Saat anak-anak lain masuk ke kelas lupa mengerjakan PR mereka karena asyik membaca hobi-hobi mereka, saya sendiri tidak pernah lalai mengerjakan PR saya. Saat yang lain menciptakan musik dan lirik, saya justru mengambil ekstra SKS, walaupun saya tidak membutuhkan itu. Jadi, saya penasaran, apakah benar saya ingin menjadi lulusan terbaik? Tentu, saya pantas menerimanya, saya telah bekerja keras untuk mendapatkannya, tetapi apa yang akan saya terima nantinya? Saat saya meninggalkan institusi pendidikan, akankah saya menjadi sukses atau saya akan tersesat dalam kehidupan saya?

Saya tidak tahu apa yang saya inginkan dalam hidup ini. Saya tidak memiliki hobi, karena semua mata pelajaran hanyalah sebuah pekerjaan untuk belajar, dan saya lulus dengan nilai terbaik di setiap subjek hanya demi untuk lulus, bukan untuk belajar. Dan jujur saja, sekarang saya mulai ketakutan…….”

Sumber: Young On Top

Ketika membaca terjemahan pidato tersebut di atas, akhirnya saya tahu dan mengerti arti dari perasaan yang tiba-tiba hinggap pada diri saya ketika dinyatakan lulus Agustus 2012 kemarin. Perasaan senang tapi anehnya tidak ada suka cita, perasaan lega tapi serasa dikejar-kejar dead line, perasaan bebas tapi terkurung pada satu dimensi tak kasat mata. Ternyata perasaan itu dinamakan "ketakutan".

Walau pun saya bukan lulusan terbaik dari kampus, fakultas dan jurusan saya, saya merasa semua yang pidato tersebut deskripsikan itu kalau kata anak sekarang "gue banget!". Bukannya merasa bangga atau sombong, tapi memang benar.

Ketika teman-teman lainnya sibuk dengan "lolos"nya pikiran mereka dari alarm yang telah diset beberapa jam sebelum kuliah dimulai, saya sudah duduk kece makan gorengan dikantin menunggu dosen datang.

Ketika teman yang lainnya sibuk sms memohon untuk titip absen dan menandatangani kertas absensi, saya sibuk mengoceh membalas sms mereka "sori uy, urang teu bisa pangnandatangankeun, sieun kanyahoan".

Ketika teman lain jalan-jalan, memang hanya keliling kota kembang sih, saya sedang menulis sekata dua kata dari SKS ekstra yang saya ambil.

Menyesal?
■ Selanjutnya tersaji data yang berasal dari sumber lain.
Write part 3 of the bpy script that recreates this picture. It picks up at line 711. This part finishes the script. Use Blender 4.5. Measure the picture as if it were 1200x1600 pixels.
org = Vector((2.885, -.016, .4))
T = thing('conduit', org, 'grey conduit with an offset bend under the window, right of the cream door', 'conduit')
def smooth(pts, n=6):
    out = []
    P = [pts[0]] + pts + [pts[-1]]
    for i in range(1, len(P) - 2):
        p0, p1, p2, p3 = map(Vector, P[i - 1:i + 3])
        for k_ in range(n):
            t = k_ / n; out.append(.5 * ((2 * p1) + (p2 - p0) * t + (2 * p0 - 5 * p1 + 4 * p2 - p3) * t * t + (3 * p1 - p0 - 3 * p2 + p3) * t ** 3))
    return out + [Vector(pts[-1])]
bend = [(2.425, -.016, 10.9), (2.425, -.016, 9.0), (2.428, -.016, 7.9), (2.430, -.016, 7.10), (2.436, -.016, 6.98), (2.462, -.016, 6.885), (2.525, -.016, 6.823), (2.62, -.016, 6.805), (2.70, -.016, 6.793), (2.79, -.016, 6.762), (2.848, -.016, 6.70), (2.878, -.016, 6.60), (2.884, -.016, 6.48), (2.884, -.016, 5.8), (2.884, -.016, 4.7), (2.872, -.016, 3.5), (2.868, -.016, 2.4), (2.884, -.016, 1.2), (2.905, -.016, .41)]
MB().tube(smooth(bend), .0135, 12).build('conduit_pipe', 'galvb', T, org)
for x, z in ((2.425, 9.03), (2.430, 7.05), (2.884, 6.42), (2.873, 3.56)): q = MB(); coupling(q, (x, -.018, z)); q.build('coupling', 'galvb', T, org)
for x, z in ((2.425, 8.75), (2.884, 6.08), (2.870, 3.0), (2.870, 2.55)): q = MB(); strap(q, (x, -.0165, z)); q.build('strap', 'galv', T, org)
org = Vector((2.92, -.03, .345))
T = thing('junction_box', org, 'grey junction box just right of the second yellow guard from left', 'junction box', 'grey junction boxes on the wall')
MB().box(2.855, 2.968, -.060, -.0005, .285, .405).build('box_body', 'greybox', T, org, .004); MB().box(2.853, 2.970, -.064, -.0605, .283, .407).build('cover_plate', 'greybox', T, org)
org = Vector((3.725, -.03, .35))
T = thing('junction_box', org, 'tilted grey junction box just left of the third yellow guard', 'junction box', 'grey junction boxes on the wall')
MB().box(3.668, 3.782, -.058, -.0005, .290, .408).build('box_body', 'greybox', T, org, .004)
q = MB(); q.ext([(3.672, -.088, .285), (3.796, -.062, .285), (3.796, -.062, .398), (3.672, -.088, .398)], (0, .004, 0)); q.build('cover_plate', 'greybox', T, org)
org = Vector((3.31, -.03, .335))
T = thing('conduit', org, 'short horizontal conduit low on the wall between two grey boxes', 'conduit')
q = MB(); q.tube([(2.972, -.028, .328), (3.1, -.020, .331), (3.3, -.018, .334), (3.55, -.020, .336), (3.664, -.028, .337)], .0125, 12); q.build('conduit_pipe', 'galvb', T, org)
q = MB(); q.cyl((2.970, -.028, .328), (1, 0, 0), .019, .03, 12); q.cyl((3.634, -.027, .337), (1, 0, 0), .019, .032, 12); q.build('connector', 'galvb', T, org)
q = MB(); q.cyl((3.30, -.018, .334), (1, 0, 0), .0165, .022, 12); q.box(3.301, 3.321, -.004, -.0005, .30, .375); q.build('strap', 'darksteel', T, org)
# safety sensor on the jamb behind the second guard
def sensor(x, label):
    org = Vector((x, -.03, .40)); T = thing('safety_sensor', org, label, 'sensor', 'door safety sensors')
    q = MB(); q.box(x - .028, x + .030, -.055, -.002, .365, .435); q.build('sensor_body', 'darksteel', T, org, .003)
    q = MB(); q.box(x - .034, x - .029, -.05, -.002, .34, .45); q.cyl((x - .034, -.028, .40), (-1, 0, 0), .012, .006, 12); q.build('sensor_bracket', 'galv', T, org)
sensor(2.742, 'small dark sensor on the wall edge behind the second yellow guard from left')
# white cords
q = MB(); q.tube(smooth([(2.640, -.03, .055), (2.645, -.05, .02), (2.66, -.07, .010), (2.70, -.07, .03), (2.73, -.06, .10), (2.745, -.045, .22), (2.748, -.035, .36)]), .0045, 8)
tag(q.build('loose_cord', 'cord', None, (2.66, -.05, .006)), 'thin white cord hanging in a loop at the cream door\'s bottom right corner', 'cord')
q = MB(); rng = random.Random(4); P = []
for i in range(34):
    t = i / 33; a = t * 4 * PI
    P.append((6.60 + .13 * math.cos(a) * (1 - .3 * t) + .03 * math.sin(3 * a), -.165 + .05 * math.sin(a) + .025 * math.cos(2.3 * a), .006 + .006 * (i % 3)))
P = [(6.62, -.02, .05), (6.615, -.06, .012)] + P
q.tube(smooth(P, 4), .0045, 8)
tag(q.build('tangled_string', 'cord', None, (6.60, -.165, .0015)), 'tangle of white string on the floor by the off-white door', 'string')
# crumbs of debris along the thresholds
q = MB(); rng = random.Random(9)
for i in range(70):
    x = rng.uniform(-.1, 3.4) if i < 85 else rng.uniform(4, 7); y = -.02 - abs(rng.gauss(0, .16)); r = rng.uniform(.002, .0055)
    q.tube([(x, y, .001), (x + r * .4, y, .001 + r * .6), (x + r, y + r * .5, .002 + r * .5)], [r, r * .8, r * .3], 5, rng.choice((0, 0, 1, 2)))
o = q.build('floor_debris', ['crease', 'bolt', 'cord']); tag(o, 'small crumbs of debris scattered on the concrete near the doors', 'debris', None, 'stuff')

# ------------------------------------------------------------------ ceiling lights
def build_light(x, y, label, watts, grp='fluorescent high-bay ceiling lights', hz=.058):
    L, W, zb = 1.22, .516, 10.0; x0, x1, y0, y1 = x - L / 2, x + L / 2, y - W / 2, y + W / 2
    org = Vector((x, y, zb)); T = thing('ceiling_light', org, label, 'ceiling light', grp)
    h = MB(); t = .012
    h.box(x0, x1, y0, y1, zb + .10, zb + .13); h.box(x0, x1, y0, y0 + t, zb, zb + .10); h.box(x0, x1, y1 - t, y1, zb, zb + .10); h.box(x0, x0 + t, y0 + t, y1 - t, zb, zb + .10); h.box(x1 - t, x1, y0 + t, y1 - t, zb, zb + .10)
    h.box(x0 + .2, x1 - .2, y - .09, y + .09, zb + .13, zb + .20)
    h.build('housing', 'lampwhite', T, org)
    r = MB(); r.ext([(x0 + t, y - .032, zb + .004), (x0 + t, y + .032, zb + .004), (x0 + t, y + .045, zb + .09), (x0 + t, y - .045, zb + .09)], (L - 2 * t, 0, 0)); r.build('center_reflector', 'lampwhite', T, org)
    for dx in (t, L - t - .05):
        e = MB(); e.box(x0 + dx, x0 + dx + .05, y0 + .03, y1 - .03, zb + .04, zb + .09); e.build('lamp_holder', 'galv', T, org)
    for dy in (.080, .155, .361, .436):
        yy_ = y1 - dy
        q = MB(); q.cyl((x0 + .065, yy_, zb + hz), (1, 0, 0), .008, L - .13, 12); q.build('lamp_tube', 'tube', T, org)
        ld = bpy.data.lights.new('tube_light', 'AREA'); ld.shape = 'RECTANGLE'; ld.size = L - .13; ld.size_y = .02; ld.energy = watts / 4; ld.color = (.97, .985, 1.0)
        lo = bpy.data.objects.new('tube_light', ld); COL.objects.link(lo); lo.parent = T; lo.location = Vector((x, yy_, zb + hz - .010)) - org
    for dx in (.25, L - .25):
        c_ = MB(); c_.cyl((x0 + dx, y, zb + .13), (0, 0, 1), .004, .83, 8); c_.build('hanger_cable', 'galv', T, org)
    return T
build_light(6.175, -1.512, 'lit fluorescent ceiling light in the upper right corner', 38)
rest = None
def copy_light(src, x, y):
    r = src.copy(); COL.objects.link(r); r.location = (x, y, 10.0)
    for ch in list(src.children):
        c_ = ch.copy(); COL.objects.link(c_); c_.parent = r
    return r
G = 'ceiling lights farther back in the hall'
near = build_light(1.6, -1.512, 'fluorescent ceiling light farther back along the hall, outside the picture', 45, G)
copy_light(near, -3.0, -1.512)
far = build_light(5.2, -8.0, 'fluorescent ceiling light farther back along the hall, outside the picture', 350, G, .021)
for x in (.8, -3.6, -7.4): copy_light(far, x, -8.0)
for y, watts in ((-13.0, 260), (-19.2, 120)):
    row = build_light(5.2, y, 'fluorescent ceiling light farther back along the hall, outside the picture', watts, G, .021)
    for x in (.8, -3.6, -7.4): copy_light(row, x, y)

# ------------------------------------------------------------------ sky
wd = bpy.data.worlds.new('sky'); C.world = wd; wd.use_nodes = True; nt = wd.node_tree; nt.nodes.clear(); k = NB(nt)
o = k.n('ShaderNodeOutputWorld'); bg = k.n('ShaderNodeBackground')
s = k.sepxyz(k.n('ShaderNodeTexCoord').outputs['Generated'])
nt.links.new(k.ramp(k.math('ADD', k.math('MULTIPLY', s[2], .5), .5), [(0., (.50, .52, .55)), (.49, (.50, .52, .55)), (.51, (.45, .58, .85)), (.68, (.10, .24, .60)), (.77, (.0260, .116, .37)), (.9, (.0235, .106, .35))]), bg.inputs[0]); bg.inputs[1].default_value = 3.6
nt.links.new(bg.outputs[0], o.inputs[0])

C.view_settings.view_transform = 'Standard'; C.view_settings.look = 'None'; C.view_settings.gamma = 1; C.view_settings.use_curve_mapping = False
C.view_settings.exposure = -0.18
Tidak sama sekali, hanya saja saya takut.
Takut rencana awal saya yang hanya kuliah untuk mengejar gelas S1 saya menjadi "senjata makan tuan".
Takut kalau niat saya lulus satu mata kuliah untuk mengambil nilai A atau B, bukan paham atau tidaknya dan itu bisa jadi bumerang buat saya.
Takut kalau tidak ada perusahaan yang mau menerima saya, karena saya tidak menguasai apa yang harusnya dikuasai.
Takut kalau .....

Takut kalau .....

Takut kalau .....

Ah! begitu banyak ketakutan dengan beraneka ragam kekhawatiran dan berjuta kemungkinan yang membuat saya resah setelah lulus.

Terkadang saya pikir, rugi juga ya jadi "mahasiswa baik". Dikenal baik oleh dosen, staff dan karyawan universitas. Selalu menyunggingkan senyum, berkata ramah dan kadang agak membungkuk (khas orang sunda).

Dan mungkin rasa takut itulah yang harus saya taklukan, agar si takut tidak memanggil teman-temannya yang lain lalu menetap, jadi benalu yang menguras semua rasa percaya diri saya yang sedikit demi sedikit sudah saya kumpulkan untuk bisa bertahan hidup dengan usaha saya sendiri.

Saya tidak tahu bisa sukses dalam berapa hari berapa minggu atau berapa tahun, yang penting saya bisa memberikan yang terbaik.